In Dänemark und Norwegen gibt es kaum Clankriminalität

In den Nachbarländern sieht das anders aus. Clankriminalität wie in Schweden kennt man dort kaum. „Dänemark und auch Norwegen haben immer schon eine restriktivere Migrationspolitik gehabt. Und man achtet hier sehr darauf, ankommende Menschen eher zu verteilen, damit eben keine Ghettoisierung stattfindet.“ Vor allem Dänemark fährt seit Jahren einen sehr harten Kurs bei der Einwanderung: Es gibt nur selten Familiennachzug, Asylbewerber bekommen oft nur Sachleistungen und müssen in Sammellagern ausharren, bis über die Asylanträge entschieden ist. Die dänische Bevölkerung begrüßt den Kurs, Kritik kommt indes unter anderem immer wieder von der UN-Flüchtlingsorganisation UNHCR und der EU-Kommission, die das Vorgehen Dänemarks zuletzt als „egoistisch“ und „kontraproduktiv“ bezeichnet hatte.

Polizei in Schweden testet neue Modelle im Kampf gegen kriminelle Clans

Abseits der politischen Debatten arbeiten Schwedens Sicherheitsbehörden an Lösungen.
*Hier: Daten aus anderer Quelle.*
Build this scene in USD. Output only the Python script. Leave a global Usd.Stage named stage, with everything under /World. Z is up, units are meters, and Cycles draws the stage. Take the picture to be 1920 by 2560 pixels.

So will Schwedens Ministerpräsident Ulf Kristersson gar Militärkräfte im Kampf gegen die Clans einsetzen. Unterdessen will die Polizei direkte Kontakte zu den Oberhäuptern der Clans aufbauen, erklärte Erika Hallenbo von der Polizei in Göteborg bei einem Kongress zum Thema Clankriminalität in Düsseldorf. „Wir wollen den Clan-Chefs klarmachen: Wir wissen, wer du bist und was du machst“, so Hallenbo. Gleichzeitig wolle man so die Strukturen verstehen lernen und in eine aktive Kommunikation mit den Clans treten. Außerdem setzt Schweden mehr auf Prävention. Dabei dient das NRW-Projekt „Kurve kriegen“, das vor allem Jugendliche aus dem kriminellen Milieu holen soll, als Vorbild: In mehreren Städten, darunter auch Göteborg, ist ein ähnliches Projekt unter dem Namen „Rätt Kurva“ („richtige Kurve“) gestartet. Auch in den Niederlanden wird Bandenkriminalität zu einem immer größeren Problem: Kriminelle Clans sind dort vor allem im Kokain-Handel aktiv.

Transparenzhinweis: Ippen.Media wurde von der norwegischen Botschaft in Berlin nach Oslo eingeladen.